多くの人々は、「モスク」が「マスジド」の翻訳ではないと間違った主張をします。彼らはモスクという言葉がモスキートという、イザベラ女王とフェルナンド王の時代の15世紀スペインの単語に由来すると主張します。しかしながら、モスクとモスキートは全然関連性のないものです。
「モスク」という言葉は14世紀末または15世紀初頭に、フランス語から英語に導入されたものです。それは古フランス語の mousquaieが変化したmosquéeというフランス語に由来します。さらに、そのフランス語はイタリア語の moscheaから派生しています。そのイタリア語は直接アラビア語のマスジドから、あるいは古スペイン語のメスキータから借用した言葉です3。
このように、マスジドというアラビア語が、英語のモスクになったということを知ることが出来ます。 モスクとは礼拝の家、そして額ずきの場であるのです。それは、アッラーを崇拝するために特別に設計され、建築された建物です。そこでムスリムたちは肩を並べて立ち、神への愛情と、神をご満悦させようとの意思のもと、一致団結するのです。
Footnotes:
1 穹隅(きゅうぐう)またはペンデンティブ(pendentive)は、球形のドームを正方形の部屋の上に置いたり、楕円形ドームを長方形の部屋の上に置いたりするための建築構造。

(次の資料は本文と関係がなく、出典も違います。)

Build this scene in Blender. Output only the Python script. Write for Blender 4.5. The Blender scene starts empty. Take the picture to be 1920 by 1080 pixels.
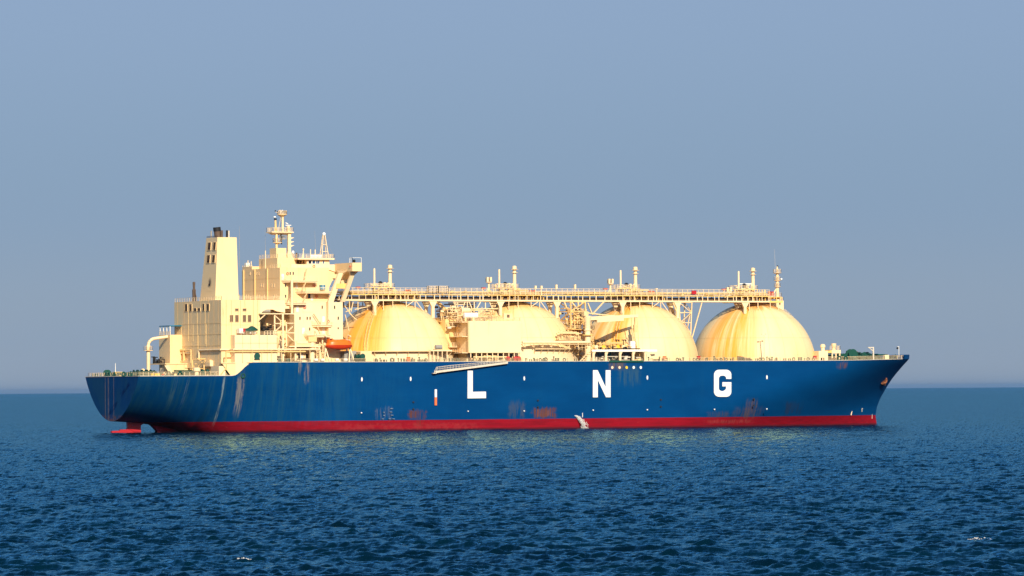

2 サヒーフ・ブハーリー。ここでの「私」は「私の国家」を意味しています。
3 The American Heritage Dictionary of the English Language, Fourth Edition; © 2000 Houghton Mifflin Company.